Homi K. Bhabha, 1994, Introduction; Locations of Culture, The Location of CultureLondon: Routledge, pp 1 - 18.

Rosi Braidotti, 2014, Thinking as a Nomadic Subject, Lecture at ICI Berlin

 

Possible questions for discussion: 

 

If our subjectivities are not fixed, but mutate in response to the conditions to which we are subjected, then what kind of subjects are we in this situation of crisis and anxiety?

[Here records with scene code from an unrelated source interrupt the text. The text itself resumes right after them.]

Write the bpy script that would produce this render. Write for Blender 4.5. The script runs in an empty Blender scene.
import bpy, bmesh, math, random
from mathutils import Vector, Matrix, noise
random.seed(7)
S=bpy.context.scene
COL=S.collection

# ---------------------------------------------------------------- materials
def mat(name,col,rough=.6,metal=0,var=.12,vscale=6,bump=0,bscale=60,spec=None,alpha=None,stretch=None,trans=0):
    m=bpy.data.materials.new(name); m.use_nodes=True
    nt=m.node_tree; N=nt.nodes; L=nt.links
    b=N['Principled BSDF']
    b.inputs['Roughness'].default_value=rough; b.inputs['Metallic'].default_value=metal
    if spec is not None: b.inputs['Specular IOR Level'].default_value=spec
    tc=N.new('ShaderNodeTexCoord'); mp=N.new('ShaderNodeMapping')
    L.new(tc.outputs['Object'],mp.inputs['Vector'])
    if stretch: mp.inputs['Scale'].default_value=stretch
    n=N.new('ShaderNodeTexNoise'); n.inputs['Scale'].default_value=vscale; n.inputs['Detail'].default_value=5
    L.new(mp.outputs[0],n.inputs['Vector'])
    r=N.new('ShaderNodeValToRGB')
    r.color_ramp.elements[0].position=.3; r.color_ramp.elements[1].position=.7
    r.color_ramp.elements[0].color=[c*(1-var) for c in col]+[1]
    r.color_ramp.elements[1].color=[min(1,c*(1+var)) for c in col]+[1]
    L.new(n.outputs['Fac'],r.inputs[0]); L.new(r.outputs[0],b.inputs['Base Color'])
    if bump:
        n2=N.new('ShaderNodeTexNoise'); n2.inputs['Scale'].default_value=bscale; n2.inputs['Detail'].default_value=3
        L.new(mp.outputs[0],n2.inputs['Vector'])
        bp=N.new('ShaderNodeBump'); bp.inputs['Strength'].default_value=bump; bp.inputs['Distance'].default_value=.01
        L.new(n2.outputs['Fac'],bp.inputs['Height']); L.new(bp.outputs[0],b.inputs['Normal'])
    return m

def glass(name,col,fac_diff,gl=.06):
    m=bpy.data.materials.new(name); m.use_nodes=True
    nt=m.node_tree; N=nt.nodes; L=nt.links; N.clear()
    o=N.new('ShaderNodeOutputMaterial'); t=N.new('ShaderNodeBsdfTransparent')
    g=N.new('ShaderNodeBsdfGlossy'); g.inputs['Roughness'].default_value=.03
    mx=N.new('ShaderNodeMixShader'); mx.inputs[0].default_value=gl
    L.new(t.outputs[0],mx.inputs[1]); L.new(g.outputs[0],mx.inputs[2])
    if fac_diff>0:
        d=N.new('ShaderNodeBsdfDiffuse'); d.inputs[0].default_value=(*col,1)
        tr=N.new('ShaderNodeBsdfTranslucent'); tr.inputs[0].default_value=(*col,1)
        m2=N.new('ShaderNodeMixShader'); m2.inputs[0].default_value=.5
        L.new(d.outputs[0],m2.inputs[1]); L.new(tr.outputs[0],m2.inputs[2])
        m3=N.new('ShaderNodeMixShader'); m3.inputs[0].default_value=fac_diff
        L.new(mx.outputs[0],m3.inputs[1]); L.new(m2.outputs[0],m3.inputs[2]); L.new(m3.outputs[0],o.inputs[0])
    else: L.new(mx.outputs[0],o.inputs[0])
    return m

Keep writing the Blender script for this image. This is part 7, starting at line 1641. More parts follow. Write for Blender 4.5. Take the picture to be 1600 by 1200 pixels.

How can we produce what Bhabha describes as ‘Innovative sites of collaboration and contestation’ (1994 : 2) when we are subjected to such disturbing conditions? 

 

How might 'modes of cultural identification and political affect' (Bhabha 1994: 6) be recouped by arts/cultural workers and reconfigured within a more reflective conscious mode of understanding?  Who is representing the 'art/cultural worker' and in which fields?

 

Braidotti argues that the task of critical thinking is determining 'where here is'; 'where now is' from 'one's own location'. This involves an acknowledgement of our own accountable position within the system of advanced capitalism where understanding [relational] subject formations 'becomes the task'. How might we begin to address those demands and avoid 'the repetition of formula of revolutionary praxis'? 

 

Braidotti draws on the Deleuze/Guattarian concept of nomadology, a radical form of subjectivity outside of any particular set of conventions. For Braidotti, the melancholy and negativity associated with contemporary critical thought conform to the affective conventions of advanced capitalism. How does her call for an ‘ethics of joyful affirmation’, as a form of radical resistance, sit within an Irish context?